Each version of the film contained on the BluRay disc comes with one audio option each a DTS-HD mix in Mono. Both audio tracks sound superb as dialog always come through with crystal clear clarity, everything sounds balanced and robust when it needs too.

Extras on the BluRay disc include a featurette titled ‘Twice the Fear’ about the differences between the Italian version of the film and the AIP version of the film (32 minutes 13 seconds – anamorphic widescreen, in Italian / English with English subtitles / English text) and an audio commentary with Mario Bava biographer Tim Lucas. Any remotely familiar with Tim Lucas work as a film critic and his mammoth tome about Mario Bava are in for a well versed look into the various aspects of this film. It should be noted that the audio commentary can only be accessed while watching the Italian language version of the film.

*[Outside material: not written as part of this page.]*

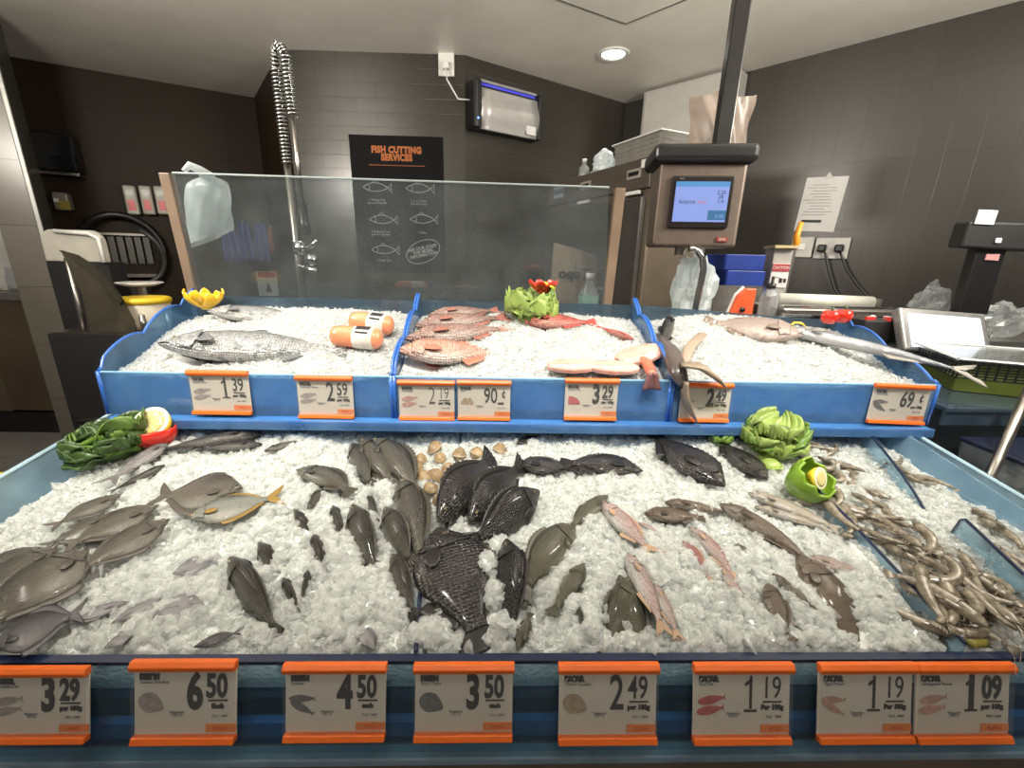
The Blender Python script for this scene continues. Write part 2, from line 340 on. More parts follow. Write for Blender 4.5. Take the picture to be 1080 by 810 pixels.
m = MB(); m.box((.02, -.125, k * 7), (k * 12, .01, k * 11)); m.build('yellow_window', pm('mustard', (.33, .25, .04), .4), t)
m = MB(); m.box((-k * 4, -.128, k * 13), (k * 5, .01, k * 5)); m.build('white_label', M_paper, t)
k = PXM(150, 205, W_left)
for i, px in enumerate((142, 158, 173)):
    t = on_left('soap_dispenser', ['white wall dispenser with red label, first of three from the pillar', 'white wall dispenser with red label, middle one of three', 'white wall dispenser partly hidden behind the glass screen post'][i], 'dispenser', px + 2, 227)
    m = MB(); m.box((0, -.05, k * 17.5), (k * 13, .10, k * 35)); m.build('case', M_offw, t, bevel=.018, seg=3)
    m = MB(); m.lathe([(1e-6, -.004), (k * 3.6, -.003), (k * 4.2, 0)], 16, Matrix.Translation((0, -.101, k * 26)) @ Matrix.Rotation(rad(-90), 4, 'X').inverted()); m.build('view_window', pm('grey_window', (.3, .3, .28), .3), t)
    m = MB(); m.box((0, -.104, k * 11), (k * 7, .006, k * 12)); m.build('red_label', M_red, t)
# hose coil
t = on_left('hose_reel', 'black rubber hose looped in a big ring on the dark wall', 'hose', 145, 310)
k = PXM(140, 260, W_left)
def loop(cx, cz, r, off, a0, a1, n=40): return [(cx + r * math.cos(a0 + (a1 - a0) * q / n), -off - .02 * math.sin(q * .3), cz + r * 1.12 * math.sin(a0 + (a1 - a0) * q / n)) for q in range(n + 1)]
m = MB(); m.tube(loop(-k * 2, k * 54, k * 42, .08, 2.6, 2.6 - 5.9), .032, 8); m.build('outer_loop', M_black, t, smooth=True)
m = MB(); m.tube(loop(k * 8, k * 50, k * 32, .14, 1.2, 1.2 - 4.4), .022, 8); m.build('inner_loop', pm('grey_hose', (.06, .06, .055), .3), t, smooth=True)
m = MB(); m.box((-k * 5, -.05, k * 102), (k * 14, .1, k * 6)); m.build('hook', M_steel, t, bevel=.01)
# dark wall shelf with a row of bright utensils behind the hose
t = on_left('dish_rack', 'dim steel rack against the dark wall inside the hose loop', 'rack', 145, 290)
m = MB()
for i in range(5): m.box((-k * 18 + k * 9 * i, -.03, k * 32), (k * 6.5, .02, k * 34))
m.build('panels', pm('dull_panel', (.10, .095, .08), .35), t)
m = MB(); m.box((0, -.06, 0), (k * 56, .12, .03)); m.build('shelf', M_steel_dk, t)
m = MB(); m.box((0, -.06, k * 52), (k * 56, .05, .02)); m.build('rail', M_steel_dk, t)
# blue aprons and notice, seen through the glass screen
k = PXM(265, 250, W_left)
for i, (px, c) in enumerate(((246, M_bluepl), (262, M_bluepl), (279, M_bluepl), (289, pm('dull_orange', (.34, .08, .04), .7)))):
    t = on_left('apron', ['blue apron hanging on the dark wall nearest the white plastic bag', 'blue apron in the middle of the row on the dark wall', 'blue apron hanging beside the orange one on the dark wall', 'dull orange apron at the right end of the row on the wall'][i], 'apron', px, 276 - (8 if i == 3 else 0))
    hh = k * (44 if i < 3 else 32); ww = k * (17 if i < 3 else 9)
    def cloth(u, v, ww=ww, hh=hh, i=i): return ((u - .5) * ww * (1.0 - .35 * v * v), -.05 - .022 * math.sin(u * 15 + i) * (1.1 - v), hh * v)
    m = MB(); m.grid(cloth, 24, 8); m.build('cloth', c, t, smooth=True, solid=.008)
    m = MB(); m.tube([(0, 0, hh * .97), (0, -.05, hh), (0, -.06, hh + .03)], .008, 6); m.build('hook', M_steel, t)
t = on_left('notice', 'small white notice with dark red header behind the glass screen', 'notice', 284, 312)
m = MB(); m.box((0, -.004, k * 15), (k * 22, .008, k * 30)); m.build('sheet', pm('dim_paper', (.42, .42, .42), .6), t)
m = MB(); m.box((0, -.009, k * 26), (k * 20, .003, k * 7)); m.build('header', pm('maroon', (.22, .03, .03), .6), t)
m = MB(); m.slab([(-k * 3, -.009, k * 5), (k * 4, -.009, k * 4), (k * 1, -.009, k * 17)], (0, -1, 0), .002); m.build('pictogram', M_ink, t)
# steel bench left of the pillar and the washing table right of it
YB = 3.5; q1 = at_y(80, 440, YB); zt = at_y(20, 309, YB).z
t = thing('steel_bench', 'stainless steel bench with brown reflecting door left of the tiled pillar', 'bench', (q1.x - .85, YB, 0))
m = MB(); m.box((0, .32, .09), (1.7, .56, .18)); m.build('plinth', M_black, t)
m = MB(); m.box((0, .35, (zt + .16) / 2), (1.7, .62, zt - .24)); m.build('body', pm('bronze_steel', (.30, .235, .16), .3, .9, var=.12, nscale=3), t, bevel=.008)  # brown reflection is put into the steel's base colour
m = MB(); m.box((0, .33, zt - .03), (1.76, .72, .06)); m.build('worktop', M_steel, t, bevel=.008)
m = MB(); m.box((-.2, .045, zt * .5), (1.0, .012, zt * .68)); m.build('door_panel', pm('bronze_steel2', (.34, .27, .19), .35, .85, var=.12, nscale=3), t, bevel=.004)  # door colour carries the same painted brown reflection
t = thing('wash_basin', 'white rounded basin fixture at the left frame edge on the steel bench', 'basin', (at_y(2, 262, 3.7).x, 3.7, zt))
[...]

Also included with this combo release are two DVD’s, the first DVD contains the Italian version of the film and the following extras, the aforementioned audio commentary with Tim Lucas, a introduction to the film with author and critic Alan Jones, a radio spot, a T.V. spot, the U.S. release trailer, the International release trailer and Italian release trailer and a career retrospective interview with actor Mark Damon (21 minutes 1 second – anamorphic widescreen). The second DVD contains the AIP version of the film and the aforementioned featurette ‘Twice the Fear’.

Rounding out the extras is a reversible cover art and a forty page booklet that contains numerous images from the film, two essay’s about the film, the first titled ‘Three Steps to Hell’ written by David Cairns and the second one titled ‘Two Faces of Black Sabbath’ written by Tim Lucas. Other contents in this booklet include Tim Lucas’s lengthy interview with producer AIP Samuel Z. Arkoff and text piece about the transfers and restoration work that went into this release. Overall it is hard to imagine that anyone will top this impressive release and just like their other Mario Bava’s release, this release from Arrow Video is superior in every way to its American counterpart.